SSH is your friend. If you don't have a recent version, go at once to openssh.org and get one; it's free. SSH stands for Secure SHell, and it's a secure replacement for telnet, rsh, rlogin, rcp, and ftp. The main thing it does for you is encrypt all of the traffic between the remote client and the server on your system, including the passwords. Without this encryption, any script kiddie with a packet sniffer can grab the passwords you use for telnet and ftp. Not good.

With SSH on your firewall, you can connect to your home network from any internet-connected machine in the world (as long as it has an ssh client on it). Alternatively you can disable password authentication and limit access to only the few machines that you tell it about, for instance your laptop and your desktop machine at work.

What I did for my web server was set up Apache with a mostly blank and uninformative home page with no links on it. Such tempting goodies as CGI's and user directories are disabled. I then have a small number of top-level pages and directories proxied into the internal network. This means that I can see my network and UPS status pages from outside, and my kid can snag her homework from school. But that's it.

This page, of course, is hosted by my faithful and well-connected ISP. Oh, yes: don't give up your dialup ISP when you go to broadband. DSL providers tend to be pretty worthless when it comes to support, especially for Linux users. Cable providers are even worse. Your dialup connection is good to fall back on when broadband is hosed -- keep it up and running.

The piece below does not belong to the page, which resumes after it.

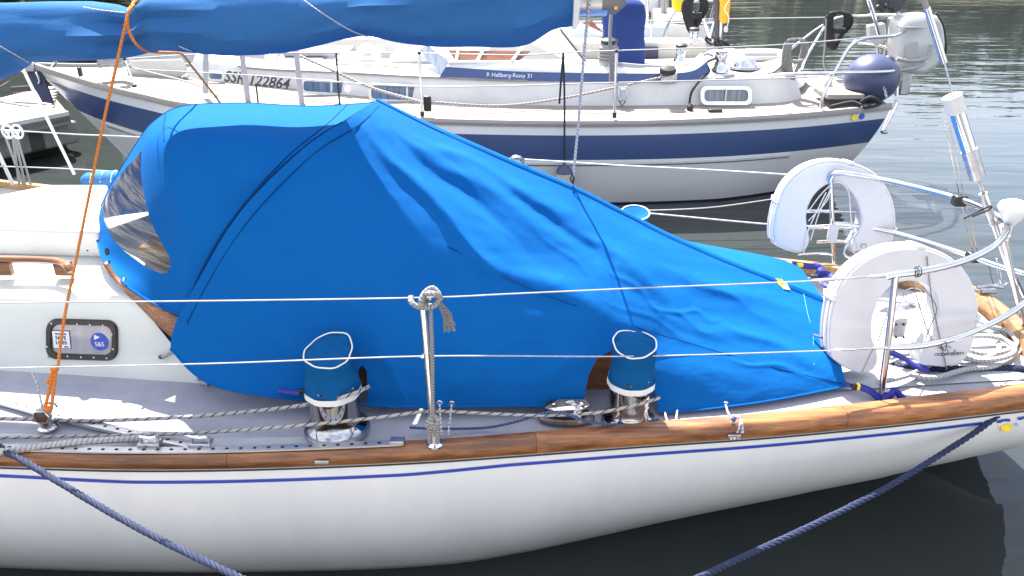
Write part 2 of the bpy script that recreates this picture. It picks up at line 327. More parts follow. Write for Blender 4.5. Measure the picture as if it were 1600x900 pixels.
# ================================================================== SETTING
def water():
    m, nt, bs = newmat('harbour water'); bs.inputs['Base Color'].default_value = (.028, .034, .034, 1); bs.inputs['Roughness'].default_value = .03; bs.inputs['IOR'].default_value = 1.333
    tc = nd(nt, 'ShaderNodeTexCoord'); prev = None
    for sc, dist, sx in ((1.5, .032, (.35, 1.3, 1)), (.4, .05, (.5, 1, 1)), (5, .004, (.4, 1.3, 1))):
        mp = nd(nt, 'ShaderNodeMapping'); mp.inputs['Scale'].default_value = sx; mp.inputs['Rotation'].default_value = (0, 0, R(8)); nz = nd(nt, 'ShaderNodeTexNoise'); nz.inputs['Scale'].default_value = sc; nz.inputs['Detail'].default_value = 3; nz.inputs['Roughness'].default_value = .5
        b = nd(nt, 'ShaderNodeBump'); b.inputs['Distance'].default_value = dist
        nt.links.new(tc.outputs['Object'], mp.inputs[0]); nt.links.new(mp.outputs[0], nz.inputs[0]); nt.links.new(nz.outputs[0], b.inputs['Height'])
        # calm close to the hulls, livelier in the open basin
        if prev: nt.links.new(prev.outputs[0], b.inputs['Normal'])
        else: first = b
        prev = b
        sp = nd(nt, 'ShaderNodeSeparateXYZ'); nt.links.new(tc.outputs['Object'], sp.inputs[0])
        mr = nd(nt, 'ShaderNodeMapRange'); mr.inputs[1].default_value = 4; mr.inputs[2].default_value = 11; mr.inputs[3].default_value = .75; mr.inputs[4].default_value = .7
        nt.links.new(sp.outputs[1], mr.inputs[0])
        wp = nd(nt, 'ShaderNodeTexNoise'); wp.inputs['Scale'].default_value = .16; wp.inputs['Detail'].default_value = 3; wr = nd(nt, 'ShaderNodeMapRange'); wr.inputs[1].default_value = .35; wr.inputs[2].default_value = .65; wr.inputs[3].default_value = .45; wr.inputs[4].default_value = 1.6   # patches of breeze
        wm = nd(nt, 'ShaderNodeMath', operation='MULTIPLY'); nt.links.new(tc.outputs['Object'], wp.inputs[0]); nt.links.new(wp.outputs[0], wr.inputs[0]); nt.links.new(wr.outputs[0], wm.inputs[0]); nt.links.new(mr.outputs[0], wm.inputs[1]); nt.links.new(wm.outputs[0], b.inputs['Strength'])
    nt.links.new(prev.outputs[0], bs.inputs['Normal'])
    mb = MB(); mb.add([(-400, -60, 0), (400, -60, 0), (400, 400, 0), (-400, 400, 0)], [(0, 1, 2, 3)])
    o = mb.build('water', m, smooth=False, kind='structure'); 
    # keep object coordinates equal to world ones
    d = o.location.copy(); o.data.transform(Matrix.Translation(d)); o.location = (0, 0, 0); OFF[o.name] = Vec((0, 0, 0))
water()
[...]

In fact, I never switched my mail and news connections over from dialup to DSL: my cron job still dials in every half-hour to exchange the mail and news. If it ain't broke, don't fix it. I also figure that if somebody else on a nearby DSL line starts using it to send spam, the entire block of IP addresses is likely to get on the black-hole list. This way the problem never comes up, though it does mean a half-hour delay receiving e-mail. Big deal.